人に話せる悩みでもなかったので相談もできず、自分は「女として欠陥品なんだ」と思っていました。一人の問題ならまだいいですが、夫にかわいそうな思いをさせているという負い目もありました。
一方で、夫以外の男性とはできるんです。なぜなのかはわからない。夫のだけが「入らない」のは衝撃的でしたが、他の誰かのものなら入る、と救われた部分もありました。仕事で精神を病んだことがきっかけで自暴自棄となり、一時期、自傷行為のように出会い系の男性と関係をもちました。
夫は夫で風俗に行っていました。風俗店のポイントカードやパソコンの検索履歴を見てしまった時は心がざわつきました。一方で、ちゃんと他でしてくれていて良かったな、という安心もありました。
――彼とは、この件について話し合いをなさったことはありましたか?
こだま: 話はしていないです。ただ、もう、行為の後は布団が血だらけになるんです。なので、チャレンジする回数はどんどん減っていって、最後はお正月に1回だけ「儀式」のようにするようになりました。
夫とは兄妹のような、植物のような
夫とは仲の良い「兄妹」のような関係が続いています。私たちの間にはセックスが必要なかったんだと考えるようになりました。「夫婦だからしなきゃいけない」とお互い義務のように感じていました。交際を始めて17年後の35歳。私が仕事の関係で心と体を壊したことで、子どもをもうけることを諦め、「儀式」も終わりになりました。ほっとしました。もうしなくていいんだって。

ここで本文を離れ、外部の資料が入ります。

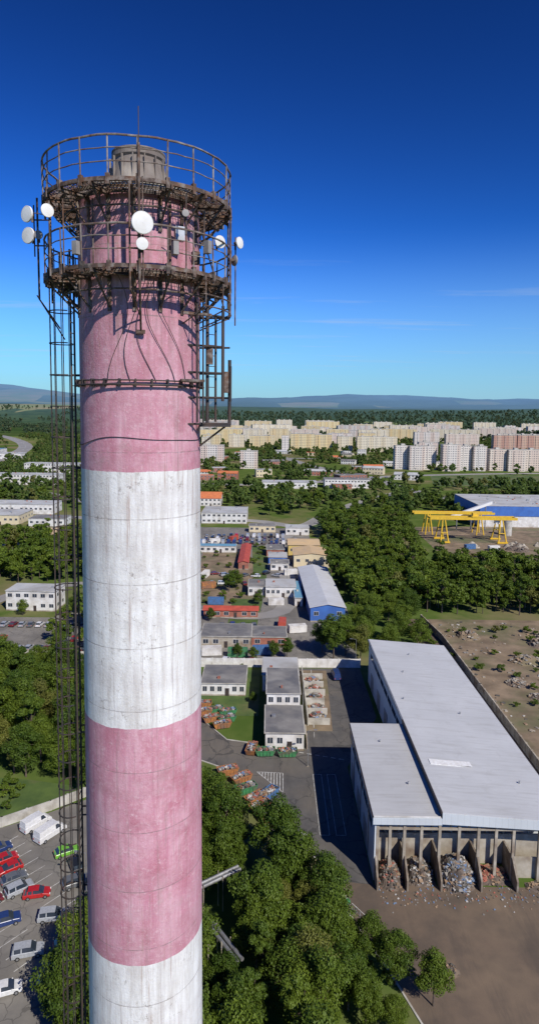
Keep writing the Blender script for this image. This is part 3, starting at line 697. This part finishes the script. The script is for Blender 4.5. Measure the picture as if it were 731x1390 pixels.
# ------------------------------------------------------------ skips, containers
def skipmesh(k):
    b=MB(); L,W,H_=2.2,1.0,1.4
    o=[(-L*.75,-W*.9,.15),(L*.75,-W*.9,.15),(L*.75,W*.9,.15),(-L*.75,W*.9,.15),(-L,-W,H_),(L,-W,H_),(L,W,H_),(-L,W,H_)]
    b.add(o,[[3,2,1,0],[0,1,5,4],[1,2,6,5],[2,3,7,6],[3,0,4,7]],k)
    i_=[(a*.93,c*.9,z) for a,c,z in o]
    b.add(i_[4:]+o[4:],[[0,1,5,4],[1,2,6,5],[2,3,7,6],[3,0,4,7]],k)
    b.add([(a*.93,c*.9,1.1) for a,c,z in o[4:]],[[0,1,2,3]],'waste')
    for s_ in(-1,1):
        b.obox((0,s_*(W+.05),H_-.05),L*.95,.05,.07,0,k)
        for x in(-1.1,-.4,.4,1.1): b.obox((x,s_*W,.8),.05,.08,.5,0,k)
    for _ in range(45):
        q=random.uniform(.1,.38); b.obox((random.uniform(-1.8,1.8),random.uniform(-.7,.7),1.2+random.random()*.35),q,q*.6,q*.4,random.random()*3,random.choice(J),.3)
    return b
SK={}
for k in('skip_o','skip_g','skip_b'):
    for v_ in range(2):
        o=skipmesh(k).build('waste_skip'); SK[(k,v_)]=o.data; bpy.data.objects.remove(o)
def put(name,me,x,y,rz,z=.05,s=1):
    o=bpy.data.objects.new(name,me); COL.objects.link(o); o.location=(x,y,z); o.rotation_euler=(0,0,rz); o.scale=(s,s,s); return o
for x,y,r,k in [(-16,154.5,.2,'skip_o'),(-12.8,151.4,.3,'skip_g'),(-9.6,150.6,.3,'skip_g'),(-15.6,150.5,.2,'skip_o'),(-13.3,147.2,.4,'skip_o'),(-9.6,147.2,.3,'skip_g'),(-10.5,144.2,.3,'skip_o'),
 (-3.2,133.4,1.4,'skip_o'),(-.2,132.3,.05,'skip_g'),(4.6,132.1,.05,'skip_g'),(-7.9,124.8,.35,'skip_o'),(-5.0,122.2,.6,'skip_o'),(-3.9,118.6,.5,'skip_g'),(-1.9,115.5,.75,'skip_o'),(-1.0,112.9,.6,'skip_o'),(.9,110.2,.45,'skip_o'),(2.2,106.9,.7,'skip_b'),(0.6,117.0,.9,'skip_b'),
 (-26,210,.3,'skip_o'),(-24,207,.3,'skip_b')]: put('waste_skip',SK[(k,random.randint(0,1))],x,y,r)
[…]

――夫のもの「だけ」が入らないなら、パートナーを変える、離婚するということは考えなかったのでしょうか?
こだま: 一緒にいて楽しいので離婚は考えたことがありません。セックスレスは離婚の原因にもなりえますが、私たち夫婦にとってはなくてもいいものだったんです。
セックスレスで「産まない」結構いるのかも
――子どもが欲しいとは思わなかったんですか?
こだま: 元々子どもを欲しいと思えなかったんです。。働きたかったし、仕事と子育てを両立できる自信がなかったんです。私の母親が、仕事と子育てのバランスを崩して当たり散らしてきていたので、そういう風になるのが怖かったということもあります。
最初は、両家から「早く子どもを」と急かされていたので、子どものいる「普通」の夫婦にならなければいけないんだと思っていました。私の持病の担当医に相談して減薬し、妊活に向けて動き出したのですが、体調がどんどん悪化。「こんな思いをしてまで子どもを産むことはない」という夫の言葉で目が覚め、これまで通りふたりでやっていこうと決めました。
子どもを作らない理由について「セックスレスだから」とは言いにくいので、なかなか顕在化されていないですが、結構そういう方もいらっしゃるのかなと思います。
文章にできて、私は救われた
――お話を聞いて、小説の内容のほぼ全てが「事実」なんだと驚きました。読者からの反響はいかがでしたか。
こだま: いい意味でも、悪い意味でもタイトルが目立っているので、想定していたよりも広い層の方に読んでいただけました。おかげで、「我が家も同じ理由でセックスできません」という声や「こういう事情で子どもを持たないという方を知った。言葉に気をつけないと」という声も聞きました。
私自身も誰にも言えなくてずっと抱えていた「夫のちんぽが入らない」問題。声に出すと恥ずかしいですが、文章にすることはできて、タイトルを決めたらすらすらと書けました。もし、書くことができなかったら、共感の声がなかったら、今でも自分のことを「欠陥品」だと責めていたかもしれません。